>>>>
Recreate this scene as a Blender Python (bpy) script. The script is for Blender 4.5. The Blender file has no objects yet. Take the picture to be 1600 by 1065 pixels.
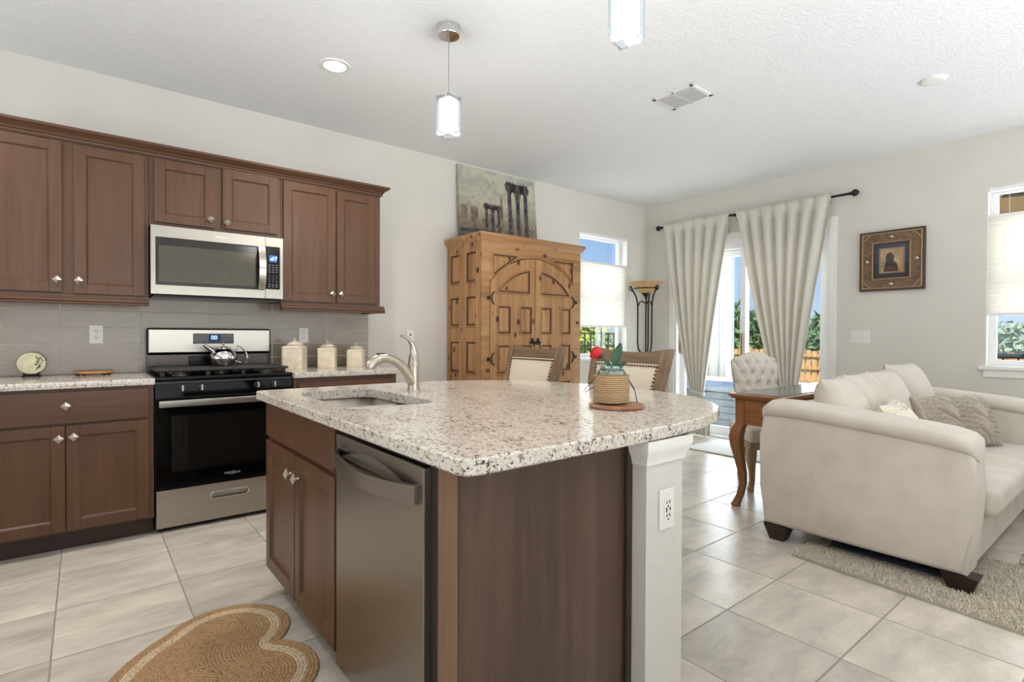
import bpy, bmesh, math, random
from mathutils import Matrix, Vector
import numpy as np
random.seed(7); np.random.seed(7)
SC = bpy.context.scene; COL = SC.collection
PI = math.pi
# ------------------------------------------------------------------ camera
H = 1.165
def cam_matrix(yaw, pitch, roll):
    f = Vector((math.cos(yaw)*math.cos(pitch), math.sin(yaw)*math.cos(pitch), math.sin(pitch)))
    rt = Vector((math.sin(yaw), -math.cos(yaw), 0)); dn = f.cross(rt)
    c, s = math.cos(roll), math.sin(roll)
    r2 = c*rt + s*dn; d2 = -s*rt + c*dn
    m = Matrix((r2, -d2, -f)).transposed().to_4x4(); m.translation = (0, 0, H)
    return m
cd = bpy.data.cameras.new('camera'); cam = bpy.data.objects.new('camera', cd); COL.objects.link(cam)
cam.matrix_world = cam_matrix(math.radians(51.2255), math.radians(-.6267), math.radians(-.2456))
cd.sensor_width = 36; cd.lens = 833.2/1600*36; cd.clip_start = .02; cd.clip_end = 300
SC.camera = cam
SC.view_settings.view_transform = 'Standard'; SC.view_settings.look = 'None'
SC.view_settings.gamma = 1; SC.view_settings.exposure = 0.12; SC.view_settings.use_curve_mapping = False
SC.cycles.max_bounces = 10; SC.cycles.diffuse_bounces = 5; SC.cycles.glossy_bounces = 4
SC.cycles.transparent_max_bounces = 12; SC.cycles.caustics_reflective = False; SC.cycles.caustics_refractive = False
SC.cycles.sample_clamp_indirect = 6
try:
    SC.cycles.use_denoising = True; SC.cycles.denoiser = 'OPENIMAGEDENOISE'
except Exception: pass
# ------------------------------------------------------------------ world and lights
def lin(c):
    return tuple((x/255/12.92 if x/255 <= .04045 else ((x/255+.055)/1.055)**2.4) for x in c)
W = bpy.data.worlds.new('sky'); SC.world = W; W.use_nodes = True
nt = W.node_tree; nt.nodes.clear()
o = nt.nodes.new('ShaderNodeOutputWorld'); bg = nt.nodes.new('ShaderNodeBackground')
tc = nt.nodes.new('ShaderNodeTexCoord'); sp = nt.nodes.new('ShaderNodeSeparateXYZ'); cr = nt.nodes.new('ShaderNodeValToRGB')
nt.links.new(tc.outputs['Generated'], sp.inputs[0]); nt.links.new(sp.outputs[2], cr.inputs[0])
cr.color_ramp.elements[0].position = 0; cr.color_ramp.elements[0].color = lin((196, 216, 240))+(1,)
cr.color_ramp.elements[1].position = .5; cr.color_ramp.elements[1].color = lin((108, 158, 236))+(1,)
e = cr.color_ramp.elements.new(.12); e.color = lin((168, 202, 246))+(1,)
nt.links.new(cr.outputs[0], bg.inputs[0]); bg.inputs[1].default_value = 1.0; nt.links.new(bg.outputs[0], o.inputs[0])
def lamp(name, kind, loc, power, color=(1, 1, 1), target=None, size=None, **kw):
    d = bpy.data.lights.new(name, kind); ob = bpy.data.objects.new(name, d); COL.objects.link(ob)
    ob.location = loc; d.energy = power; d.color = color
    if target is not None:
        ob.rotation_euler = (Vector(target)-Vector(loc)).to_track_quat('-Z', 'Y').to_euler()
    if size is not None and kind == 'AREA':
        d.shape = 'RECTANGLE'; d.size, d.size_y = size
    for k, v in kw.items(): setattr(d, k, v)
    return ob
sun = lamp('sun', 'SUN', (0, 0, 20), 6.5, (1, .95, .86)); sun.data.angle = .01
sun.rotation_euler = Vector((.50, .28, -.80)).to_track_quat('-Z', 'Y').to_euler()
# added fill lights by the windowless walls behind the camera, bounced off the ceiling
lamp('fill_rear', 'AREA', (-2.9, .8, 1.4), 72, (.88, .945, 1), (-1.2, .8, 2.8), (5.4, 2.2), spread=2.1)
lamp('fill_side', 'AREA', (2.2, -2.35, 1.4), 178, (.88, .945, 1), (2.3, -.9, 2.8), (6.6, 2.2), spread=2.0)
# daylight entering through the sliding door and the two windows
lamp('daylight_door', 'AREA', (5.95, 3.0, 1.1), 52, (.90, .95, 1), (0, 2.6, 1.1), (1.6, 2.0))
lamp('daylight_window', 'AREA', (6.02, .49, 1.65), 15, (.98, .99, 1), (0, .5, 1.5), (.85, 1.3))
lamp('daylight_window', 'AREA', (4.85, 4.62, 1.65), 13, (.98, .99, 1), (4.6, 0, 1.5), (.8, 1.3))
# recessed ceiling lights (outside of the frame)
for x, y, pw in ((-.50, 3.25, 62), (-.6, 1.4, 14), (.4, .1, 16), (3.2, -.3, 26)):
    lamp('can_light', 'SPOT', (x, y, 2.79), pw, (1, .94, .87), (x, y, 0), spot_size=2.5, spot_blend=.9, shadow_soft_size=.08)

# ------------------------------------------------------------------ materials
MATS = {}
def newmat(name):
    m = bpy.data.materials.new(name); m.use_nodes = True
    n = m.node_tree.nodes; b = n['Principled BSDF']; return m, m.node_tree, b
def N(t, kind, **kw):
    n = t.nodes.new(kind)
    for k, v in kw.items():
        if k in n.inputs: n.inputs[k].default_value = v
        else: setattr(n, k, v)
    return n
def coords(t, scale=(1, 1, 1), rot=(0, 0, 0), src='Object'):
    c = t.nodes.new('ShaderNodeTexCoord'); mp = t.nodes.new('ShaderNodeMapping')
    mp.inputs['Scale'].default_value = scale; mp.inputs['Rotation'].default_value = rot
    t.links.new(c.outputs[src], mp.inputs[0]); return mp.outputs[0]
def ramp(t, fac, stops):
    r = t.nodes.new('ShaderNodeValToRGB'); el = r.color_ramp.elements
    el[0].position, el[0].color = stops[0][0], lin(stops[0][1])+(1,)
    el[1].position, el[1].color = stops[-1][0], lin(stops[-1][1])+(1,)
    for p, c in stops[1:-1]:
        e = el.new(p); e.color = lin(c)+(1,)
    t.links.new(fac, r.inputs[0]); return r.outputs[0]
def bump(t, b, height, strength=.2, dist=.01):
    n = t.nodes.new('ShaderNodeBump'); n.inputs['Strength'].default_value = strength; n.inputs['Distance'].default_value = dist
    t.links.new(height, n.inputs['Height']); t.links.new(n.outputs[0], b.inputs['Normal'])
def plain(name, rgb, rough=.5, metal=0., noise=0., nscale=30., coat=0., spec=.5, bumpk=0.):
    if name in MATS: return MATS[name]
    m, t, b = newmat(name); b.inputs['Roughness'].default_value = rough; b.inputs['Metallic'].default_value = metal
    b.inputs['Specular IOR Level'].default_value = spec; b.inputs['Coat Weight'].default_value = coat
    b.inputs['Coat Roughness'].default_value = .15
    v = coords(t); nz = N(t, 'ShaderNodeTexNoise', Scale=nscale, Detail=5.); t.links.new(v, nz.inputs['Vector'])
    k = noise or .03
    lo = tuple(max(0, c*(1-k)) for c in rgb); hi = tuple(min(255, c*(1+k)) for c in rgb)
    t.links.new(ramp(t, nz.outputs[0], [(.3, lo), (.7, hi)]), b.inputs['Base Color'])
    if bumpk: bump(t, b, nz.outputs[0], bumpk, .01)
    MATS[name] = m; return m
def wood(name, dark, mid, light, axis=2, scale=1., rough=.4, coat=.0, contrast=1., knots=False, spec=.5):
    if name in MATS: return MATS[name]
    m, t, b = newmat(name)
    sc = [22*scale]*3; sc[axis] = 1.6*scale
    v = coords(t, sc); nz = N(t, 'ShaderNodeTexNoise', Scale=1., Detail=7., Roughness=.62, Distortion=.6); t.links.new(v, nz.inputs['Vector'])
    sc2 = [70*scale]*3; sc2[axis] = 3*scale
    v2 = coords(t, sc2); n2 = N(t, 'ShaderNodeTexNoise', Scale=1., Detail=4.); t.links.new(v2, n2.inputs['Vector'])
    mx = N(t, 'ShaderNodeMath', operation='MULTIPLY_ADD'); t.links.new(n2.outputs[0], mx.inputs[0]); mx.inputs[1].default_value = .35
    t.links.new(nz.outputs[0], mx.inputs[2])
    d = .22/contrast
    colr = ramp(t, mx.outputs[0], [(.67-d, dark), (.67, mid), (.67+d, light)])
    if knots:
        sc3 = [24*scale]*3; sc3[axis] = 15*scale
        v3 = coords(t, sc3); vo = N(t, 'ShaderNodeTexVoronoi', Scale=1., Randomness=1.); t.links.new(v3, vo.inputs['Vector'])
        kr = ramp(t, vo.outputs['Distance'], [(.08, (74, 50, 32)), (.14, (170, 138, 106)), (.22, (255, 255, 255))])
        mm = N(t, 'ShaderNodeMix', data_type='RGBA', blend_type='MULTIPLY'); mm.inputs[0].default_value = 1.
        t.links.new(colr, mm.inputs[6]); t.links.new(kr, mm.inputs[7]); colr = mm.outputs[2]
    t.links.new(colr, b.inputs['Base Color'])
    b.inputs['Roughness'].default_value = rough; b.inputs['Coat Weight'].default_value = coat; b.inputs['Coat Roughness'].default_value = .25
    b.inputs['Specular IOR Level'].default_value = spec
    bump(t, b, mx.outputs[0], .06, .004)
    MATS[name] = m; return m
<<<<
• WHAT IS ASKED:
Reply with nothing except the number of lines in the listing above that include the string "objects".

• CORRECT RESPONSE:
3